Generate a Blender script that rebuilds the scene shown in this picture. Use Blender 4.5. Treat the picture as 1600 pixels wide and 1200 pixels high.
=-=-=
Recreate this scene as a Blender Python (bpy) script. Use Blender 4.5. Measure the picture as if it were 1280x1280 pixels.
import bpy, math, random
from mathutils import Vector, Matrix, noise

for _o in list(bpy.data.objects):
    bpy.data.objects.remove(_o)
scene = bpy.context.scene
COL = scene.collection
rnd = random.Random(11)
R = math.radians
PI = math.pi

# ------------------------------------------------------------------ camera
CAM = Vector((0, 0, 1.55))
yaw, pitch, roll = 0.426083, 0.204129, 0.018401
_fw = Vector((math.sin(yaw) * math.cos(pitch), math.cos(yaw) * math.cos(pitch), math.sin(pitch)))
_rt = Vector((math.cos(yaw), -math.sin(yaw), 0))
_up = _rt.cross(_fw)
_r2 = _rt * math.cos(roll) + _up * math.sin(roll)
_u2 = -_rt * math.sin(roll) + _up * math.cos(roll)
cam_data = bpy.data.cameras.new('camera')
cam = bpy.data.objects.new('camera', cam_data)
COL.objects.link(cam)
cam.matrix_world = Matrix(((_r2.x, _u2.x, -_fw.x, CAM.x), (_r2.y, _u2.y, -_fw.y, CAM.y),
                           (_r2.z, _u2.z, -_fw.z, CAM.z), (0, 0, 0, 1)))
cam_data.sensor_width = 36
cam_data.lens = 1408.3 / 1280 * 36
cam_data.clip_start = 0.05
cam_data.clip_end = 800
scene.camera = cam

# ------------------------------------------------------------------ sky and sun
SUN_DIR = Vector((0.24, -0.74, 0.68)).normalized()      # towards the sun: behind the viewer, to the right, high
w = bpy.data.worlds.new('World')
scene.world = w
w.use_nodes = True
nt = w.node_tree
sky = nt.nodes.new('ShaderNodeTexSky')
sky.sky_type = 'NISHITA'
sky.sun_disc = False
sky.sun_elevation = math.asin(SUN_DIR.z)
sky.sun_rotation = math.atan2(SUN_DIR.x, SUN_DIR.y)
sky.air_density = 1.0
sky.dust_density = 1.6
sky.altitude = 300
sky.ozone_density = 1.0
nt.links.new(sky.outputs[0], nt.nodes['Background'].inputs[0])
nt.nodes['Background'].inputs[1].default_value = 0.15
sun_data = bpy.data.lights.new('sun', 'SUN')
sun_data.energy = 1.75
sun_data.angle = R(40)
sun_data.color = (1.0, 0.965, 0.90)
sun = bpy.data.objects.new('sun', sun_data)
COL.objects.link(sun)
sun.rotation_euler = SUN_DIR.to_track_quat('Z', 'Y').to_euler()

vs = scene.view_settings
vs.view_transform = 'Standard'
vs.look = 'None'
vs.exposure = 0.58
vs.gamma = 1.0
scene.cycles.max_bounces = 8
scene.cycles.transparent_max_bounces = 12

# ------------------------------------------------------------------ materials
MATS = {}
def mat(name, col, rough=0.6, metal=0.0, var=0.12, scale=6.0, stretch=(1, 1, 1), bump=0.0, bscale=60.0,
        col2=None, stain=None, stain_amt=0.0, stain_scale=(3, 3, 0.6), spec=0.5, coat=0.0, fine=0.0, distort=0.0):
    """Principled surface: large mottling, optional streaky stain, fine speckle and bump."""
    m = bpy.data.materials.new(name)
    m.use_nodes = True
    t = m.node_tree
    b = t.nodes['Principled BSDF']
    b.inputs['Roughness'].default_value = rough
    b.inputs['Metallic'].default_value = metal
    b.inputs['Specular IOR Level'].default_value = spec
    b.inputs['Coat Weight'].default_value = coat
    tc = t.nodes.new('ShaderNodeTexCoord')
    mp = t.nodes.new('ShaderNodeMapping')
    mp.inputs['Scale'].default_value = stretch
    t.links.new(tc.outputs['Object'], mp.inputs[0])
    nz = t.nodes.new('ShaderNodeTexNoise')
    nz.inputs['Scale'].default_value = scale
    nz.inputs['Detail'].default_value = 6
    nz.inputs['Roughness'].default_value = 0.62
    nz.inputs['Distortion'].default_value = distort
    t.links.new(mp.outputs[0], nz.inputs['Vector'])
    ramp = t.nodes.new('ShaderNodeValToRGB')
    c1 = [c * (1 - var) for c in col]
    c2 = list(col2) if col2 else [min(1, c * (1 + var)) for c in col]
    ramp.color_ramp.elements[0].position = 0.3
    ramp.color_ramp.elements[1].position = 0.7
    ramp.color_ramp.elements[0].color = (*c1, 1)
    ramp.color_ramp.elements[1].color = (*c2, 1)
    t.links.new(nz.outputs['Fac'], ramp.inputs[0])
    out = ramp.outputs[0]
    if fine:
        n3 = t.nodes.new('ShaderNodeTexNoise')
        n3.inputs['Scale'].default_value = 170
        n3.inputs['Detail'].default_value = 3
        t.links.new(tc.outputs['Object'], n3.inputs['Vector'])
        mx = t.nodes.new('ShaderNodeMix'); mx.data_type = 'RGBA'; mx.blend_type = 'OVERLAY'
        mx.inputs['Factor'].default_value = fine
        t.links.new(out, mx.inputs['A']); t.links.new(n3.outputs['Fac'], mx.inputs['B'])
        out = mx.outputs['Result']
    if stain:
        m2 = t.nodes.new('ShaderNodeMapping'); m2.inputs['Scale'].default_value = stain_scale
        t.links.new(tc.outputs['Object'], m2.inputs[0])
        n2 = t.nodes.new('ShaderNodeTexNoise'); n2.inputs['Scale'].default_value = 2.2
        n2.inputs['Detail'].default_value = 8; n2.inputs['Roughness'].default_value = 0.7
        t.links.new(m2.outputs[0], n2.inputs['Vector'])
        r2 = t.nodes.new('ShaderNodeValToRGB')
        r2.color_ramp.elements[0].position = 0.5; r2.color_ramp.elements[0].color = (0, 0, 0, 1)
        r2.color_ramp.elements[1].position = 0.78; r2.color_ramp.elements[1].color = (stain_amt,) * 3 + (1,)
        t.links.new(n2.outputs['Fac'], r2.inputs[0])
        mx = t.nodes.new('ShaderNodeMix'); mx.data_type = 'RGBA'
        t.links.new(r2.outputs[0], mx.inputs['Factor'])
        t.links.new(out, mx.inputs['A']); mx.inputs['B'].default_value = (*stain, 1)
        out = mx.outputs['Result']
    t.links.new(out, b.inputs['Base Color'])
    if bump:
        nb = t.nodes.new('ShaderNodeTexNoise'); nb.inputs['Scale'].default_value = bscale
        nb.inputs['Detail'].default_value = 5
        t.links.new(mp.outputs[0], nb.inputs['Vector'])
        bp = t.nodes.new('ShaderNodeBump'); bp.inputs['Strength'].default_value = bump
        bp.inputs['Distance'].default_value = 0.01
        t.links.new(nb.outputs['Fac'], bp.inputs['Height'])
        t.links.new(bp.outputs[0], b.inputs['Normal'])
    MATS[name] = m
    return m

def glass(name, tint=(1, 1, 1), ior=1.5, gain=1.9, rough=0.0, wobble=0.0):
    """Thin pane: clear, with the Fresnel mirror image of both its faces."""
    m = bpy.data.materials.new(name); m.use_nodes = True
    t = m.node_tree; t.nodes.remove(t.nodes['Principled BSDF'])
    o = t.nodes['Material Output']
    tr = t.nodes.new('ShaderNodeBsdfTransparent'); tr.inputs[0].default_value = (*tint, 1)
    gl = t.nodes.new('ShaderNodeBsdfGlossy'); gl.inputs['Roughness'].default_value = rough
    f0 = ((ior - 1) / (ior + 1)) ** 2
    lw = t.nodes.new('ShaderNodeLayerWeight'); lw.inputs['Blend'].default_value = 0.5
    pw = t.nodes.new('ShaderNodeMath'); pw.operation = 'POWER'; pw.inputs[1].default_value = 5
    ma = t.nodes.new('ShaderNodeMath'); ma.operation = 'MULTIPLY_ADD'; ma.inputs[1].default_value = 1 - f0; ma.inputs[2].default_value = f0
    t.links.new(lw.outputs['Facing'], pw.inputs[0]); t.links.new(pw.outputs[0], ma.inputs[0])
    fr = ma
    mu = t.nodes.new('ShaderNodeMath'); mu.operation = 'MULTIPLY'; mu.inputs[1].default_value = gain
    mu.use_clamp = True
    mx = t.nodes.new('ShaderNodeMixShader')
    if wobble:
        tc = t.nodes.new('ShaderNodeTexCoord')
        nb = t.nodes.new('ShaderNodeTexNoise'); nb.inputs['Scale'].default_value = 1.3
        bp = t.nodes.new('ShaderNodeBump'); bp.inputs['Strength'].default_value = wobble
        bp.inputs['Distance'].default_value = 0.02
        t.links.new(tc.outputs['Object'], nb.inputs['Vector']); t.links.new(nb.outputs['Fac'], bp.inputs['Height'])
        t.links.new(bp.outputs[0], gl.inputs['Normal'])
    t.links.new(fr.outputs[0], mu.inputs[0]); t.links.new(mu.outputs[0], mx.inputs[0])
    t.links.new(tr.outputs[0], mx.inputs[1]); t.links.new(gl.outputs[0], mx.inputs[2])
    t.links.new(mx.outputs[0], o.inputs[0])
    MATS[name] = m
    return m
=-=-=
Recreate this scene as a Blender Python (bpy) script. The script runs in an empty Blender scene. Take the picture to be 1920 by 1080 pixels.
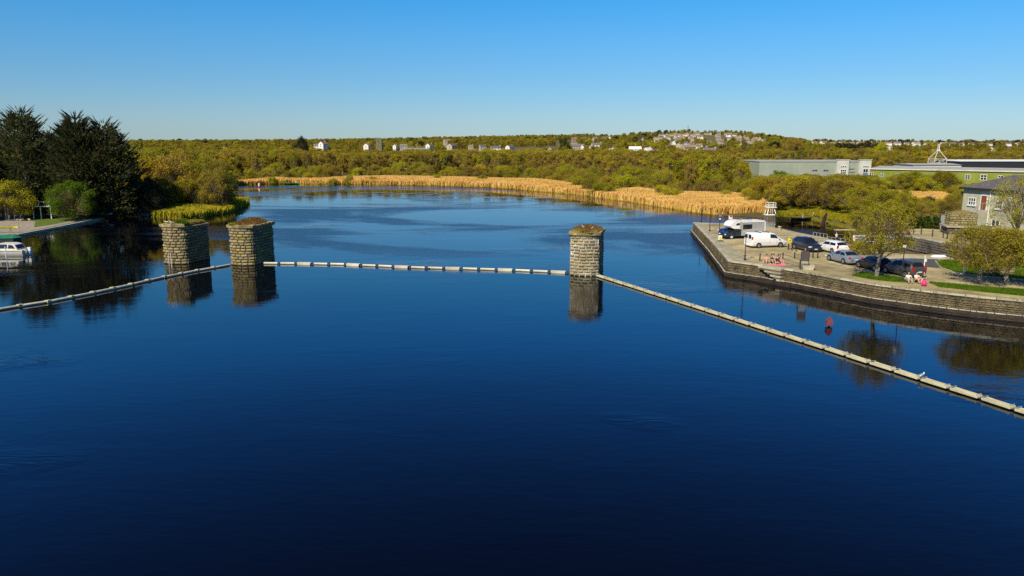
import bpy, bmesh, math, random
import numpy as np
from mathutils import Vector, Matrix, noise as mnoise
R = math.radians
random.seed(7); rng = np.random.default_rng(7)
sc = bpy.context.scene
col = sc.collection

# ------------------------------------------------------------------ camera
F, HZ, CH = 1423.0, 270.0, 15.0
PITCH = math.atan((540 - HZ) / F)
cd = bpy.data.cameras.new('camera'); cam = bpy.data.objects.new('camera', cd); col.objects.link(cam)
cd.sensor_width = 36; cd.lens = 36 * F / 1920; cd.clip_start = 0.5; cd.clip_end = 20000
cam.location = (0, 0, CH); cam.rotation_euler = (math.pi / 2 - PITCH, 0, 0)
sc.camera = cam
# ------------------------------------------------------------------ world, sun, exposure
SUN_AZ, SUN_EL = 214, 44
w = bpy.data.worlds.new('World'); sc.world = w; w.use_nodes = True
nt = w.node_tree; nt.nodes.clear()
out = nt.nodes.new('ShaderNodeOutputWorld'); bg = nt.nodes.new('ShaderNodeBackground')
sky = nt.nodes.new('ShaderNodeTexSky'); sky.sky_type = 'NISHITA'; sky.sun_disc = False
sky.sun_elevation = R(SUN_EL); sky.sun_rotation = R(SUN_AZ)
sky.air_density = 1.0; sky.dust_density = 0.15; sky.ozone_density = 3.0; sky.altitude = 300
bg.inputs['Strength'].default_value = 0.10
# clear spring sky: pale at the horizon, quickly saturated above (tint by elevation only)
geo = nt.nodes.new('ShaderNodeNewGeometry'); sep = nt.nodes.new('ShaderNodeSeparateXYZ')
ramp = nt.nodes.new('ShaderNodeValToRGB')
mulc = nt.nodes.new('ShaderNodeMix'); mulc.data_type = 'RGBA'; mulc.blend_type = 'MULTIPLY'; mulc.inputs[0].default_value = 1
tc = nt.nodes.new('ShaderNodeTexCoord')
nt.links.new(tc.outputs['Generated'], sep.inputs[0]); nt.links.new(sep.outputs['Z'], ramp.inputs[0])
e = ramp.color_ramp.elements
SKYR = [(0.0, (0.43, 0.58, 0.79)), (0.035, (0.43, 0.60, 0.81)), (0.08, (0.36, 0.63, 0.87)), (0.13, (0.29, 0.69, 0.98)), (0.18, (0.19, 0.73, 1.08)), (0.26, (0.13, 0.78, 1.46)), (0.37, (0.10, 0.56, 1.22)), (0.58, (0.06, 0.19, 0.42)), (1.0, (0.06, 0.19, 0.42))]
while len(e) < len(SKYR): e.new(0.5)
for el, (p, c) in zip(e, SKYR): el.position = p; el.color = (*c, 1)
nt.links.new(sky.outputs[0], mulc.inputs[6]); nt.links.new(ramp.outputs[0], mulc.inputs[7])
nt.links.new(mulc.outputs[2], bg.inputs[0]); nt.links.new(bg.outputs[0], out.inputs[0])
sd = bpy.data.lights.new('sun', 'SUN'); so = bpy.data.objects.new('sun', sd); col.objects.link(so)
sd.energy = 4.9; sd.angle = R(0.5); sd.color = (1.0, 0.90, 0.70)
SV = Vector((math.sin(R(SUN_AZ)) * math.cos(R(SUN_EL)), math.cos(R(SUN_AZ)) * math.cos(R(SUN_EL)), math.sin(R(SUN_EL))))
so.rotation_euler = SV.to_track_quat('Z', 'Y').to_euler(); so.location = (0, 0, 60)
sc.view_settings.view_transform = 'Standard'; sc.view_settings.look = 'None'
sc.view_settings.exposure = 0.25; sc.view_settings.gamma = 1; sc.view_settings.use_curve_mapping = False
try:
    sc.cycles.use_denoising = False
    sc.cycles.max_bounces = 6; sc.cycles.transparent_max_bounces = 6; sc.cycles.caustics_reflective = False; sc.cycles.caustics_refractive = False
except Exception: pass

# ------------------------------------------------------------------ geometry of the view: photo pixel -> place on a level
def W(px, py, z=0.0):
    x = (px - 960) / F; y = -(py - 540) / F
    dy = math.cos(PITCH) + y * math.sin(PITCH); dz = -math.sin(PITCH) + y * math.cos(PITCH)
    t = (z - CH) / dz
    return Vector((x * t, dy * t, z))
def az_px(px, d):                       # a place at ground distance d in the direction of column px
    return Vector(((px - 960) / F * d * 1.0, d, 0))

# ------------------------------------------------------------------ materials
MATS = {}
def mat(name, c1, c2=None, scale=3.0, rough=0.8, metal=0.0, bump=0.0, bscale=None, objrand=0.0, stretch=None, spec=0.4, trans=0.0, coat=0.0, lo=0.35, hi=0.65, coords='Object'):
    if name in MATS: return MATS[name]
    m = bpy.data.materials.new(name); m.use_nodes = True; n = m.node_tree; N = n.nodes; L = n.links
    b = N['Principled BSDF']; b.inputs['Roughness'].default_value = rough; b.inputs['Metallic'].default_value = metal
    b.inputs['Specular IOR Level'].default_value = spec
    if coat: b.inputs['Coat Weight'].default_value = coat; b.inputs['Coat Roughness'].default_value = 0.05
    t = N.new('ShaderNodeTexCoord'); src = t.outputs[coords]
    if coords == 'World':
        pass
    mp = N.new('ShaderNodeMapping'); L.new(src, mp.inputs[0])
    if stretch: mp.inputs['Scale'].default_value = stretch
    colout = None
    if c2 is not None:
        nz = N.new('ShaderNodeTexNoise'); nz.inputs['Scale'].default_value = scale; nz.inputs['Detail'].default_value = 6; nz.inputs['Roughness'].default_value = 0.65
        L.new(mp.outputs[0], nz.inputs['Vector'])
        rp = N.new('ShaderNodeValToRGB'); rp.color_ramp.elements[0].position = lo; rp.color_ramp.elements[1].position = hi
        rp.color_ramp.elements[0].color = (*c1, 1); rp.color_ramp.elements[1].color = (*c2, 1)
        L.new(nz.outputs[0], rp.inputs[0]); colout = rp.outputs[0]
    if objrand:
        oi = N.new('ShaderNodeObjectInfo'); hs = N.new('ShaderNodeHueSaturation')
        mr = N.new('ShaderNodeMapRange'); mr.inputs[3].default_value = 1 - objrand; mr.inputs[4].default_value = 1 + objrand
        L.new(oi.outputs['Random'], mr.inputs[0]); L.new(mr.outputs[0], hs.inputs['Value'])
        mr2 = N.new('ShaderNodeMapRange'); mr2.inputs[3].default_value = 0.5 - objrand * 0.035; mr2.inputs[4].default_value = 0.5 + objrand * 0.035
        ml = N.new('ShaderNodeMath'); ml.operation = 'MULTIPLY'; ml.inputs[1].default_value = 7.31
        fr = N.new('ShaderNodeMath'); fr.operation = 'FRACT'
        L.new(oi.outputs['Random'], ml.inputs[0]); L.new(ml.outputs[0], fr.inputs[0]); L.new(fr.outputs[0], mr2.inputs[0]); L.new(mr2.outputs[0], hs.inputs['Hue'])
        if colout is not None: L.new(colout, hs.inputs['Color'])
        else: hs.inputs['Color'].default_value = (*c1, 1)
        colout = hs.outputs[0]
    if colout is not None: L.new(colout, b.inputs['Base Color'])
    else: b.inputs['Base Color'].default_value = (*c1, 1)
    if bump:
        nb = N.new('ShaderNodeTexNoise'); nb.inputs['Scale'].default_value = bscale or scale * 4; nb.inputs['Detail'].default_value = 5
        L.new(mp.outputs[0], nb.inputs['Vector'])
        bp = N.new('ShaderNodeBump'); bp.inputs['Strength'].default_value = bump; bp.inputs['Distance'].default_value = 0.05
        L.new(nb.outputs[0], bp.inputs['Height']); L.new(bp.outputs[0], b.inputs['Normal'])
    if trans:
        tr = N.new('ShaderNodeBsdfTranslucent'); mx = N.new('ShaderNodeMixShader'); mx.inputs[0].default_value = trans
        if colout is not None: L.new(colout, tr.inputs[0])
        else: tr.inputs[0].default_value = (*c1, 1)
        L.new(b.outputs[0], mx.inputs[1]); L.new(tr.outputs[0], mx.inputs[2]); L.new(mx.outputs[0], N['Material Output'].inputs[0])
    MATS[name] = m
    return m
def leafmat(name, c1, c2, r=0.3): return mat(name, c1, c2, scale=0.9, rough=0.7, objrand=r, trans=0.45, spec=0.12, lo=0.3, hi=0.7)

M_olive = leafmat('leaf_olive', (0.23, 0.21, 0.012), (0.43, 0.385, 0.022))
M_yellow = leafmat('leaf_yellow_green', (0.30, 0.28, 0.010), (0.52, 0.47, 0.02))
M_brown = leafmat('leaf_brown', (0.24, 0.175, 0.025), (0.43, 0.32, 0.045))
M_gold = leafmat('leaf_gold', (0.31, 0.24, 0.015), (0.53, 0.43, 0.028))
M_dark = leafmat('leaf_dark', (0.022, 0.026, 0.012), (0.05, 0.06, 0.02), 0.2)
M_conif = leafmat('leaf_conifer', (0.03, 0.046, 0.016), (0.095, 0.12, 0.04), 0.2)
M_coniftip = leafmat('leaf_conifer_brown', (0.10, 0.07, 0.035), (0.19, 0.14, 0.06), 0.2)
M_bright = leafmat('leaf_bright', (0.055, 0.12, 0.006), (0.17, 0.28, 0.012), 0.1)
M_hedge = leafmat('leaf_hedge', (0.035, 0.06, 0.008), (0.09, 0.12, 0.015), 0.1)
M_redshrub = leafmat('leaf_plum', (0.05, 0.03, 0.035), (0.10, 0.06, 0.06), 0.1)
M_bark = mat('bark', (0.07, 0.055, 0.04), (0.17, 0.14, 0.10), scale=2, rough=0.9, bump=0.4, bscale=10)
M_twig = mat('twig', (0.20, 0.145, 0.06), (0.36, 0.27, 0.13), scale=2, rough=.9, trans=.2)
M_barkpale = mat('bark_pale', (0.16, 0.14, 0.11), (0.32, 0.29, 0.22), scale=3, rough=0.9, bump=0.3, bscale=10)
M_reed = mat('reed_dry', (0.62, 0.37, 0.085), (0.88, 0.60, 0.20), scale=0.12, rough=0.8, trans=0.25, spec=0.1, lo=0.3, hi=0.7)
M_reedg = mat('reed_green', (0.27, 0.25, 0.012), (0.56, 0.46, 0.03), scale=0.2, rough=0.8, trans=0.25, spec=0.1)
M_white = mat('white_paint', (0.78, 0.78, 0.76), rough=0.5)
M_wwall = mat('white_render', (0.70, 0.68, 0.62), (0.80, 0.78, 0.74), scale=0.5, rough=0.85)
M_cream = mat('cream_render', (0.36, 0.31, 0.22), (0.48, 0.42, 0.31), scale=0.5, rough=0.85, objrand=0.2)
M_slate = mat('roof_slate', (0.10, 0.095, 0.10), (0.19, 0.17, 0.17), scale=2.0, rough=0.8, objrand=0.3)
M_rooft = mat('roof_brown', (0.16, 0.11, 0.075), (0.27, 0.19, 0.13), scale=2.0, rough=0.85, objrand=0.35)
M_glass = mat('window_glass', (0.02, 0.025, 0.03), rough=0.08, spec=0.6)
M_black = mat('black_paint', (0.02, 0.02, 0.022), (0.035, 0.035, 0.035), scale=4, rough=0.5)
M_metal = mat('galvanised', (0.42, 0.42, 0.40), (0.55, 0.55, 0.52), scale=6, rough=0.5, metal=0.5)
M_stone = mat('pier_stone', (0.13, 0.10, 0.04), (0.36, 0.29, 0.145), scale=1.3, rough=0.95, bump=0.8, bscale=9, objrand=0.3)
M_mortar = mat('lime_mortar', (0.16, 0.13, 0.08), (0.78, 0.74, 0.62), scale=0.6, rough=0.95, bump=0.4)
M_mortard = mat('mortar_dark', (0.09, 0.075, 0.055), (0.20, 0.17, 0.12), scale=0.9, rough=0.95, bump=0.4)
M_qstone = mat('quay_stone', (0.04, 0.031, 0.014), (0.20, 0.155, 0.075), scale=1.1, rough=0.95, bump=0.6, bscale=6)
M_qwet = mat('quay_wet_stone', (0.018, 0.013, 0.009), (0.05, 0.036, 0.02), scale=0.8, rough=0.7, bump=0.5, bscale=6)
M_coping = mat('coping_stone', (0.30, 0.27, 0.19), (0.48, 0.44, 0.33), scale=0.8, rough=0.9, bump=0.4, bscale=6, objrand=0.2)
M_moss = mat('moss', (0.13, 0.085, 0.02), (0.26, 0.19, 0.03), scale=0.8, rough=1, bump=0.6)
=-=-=
EXERCISE INSTRUCTIONS =>
In the listing above, find the line with "Recreate this scene as a Blender Python (bpy) script. The" and the line with "col = sc.collection". Set down exactly those lines and everything between them, skipping pictures.

PROBLEM SOLUTION =>
Recreate this scene as a Blender Python (bpy) script. The script runs in an empty Blender scene. Take the picture to be 1920 by 1080 pixels.
import bpy, bmesh, math, random
import numpy as np
from mathutils import Vector, Matrix, noise as mnoise
R = math.radians
random.seed(7); rng = np.random.default_rng(7)
sc = bpy.context.scene
col = sc.collection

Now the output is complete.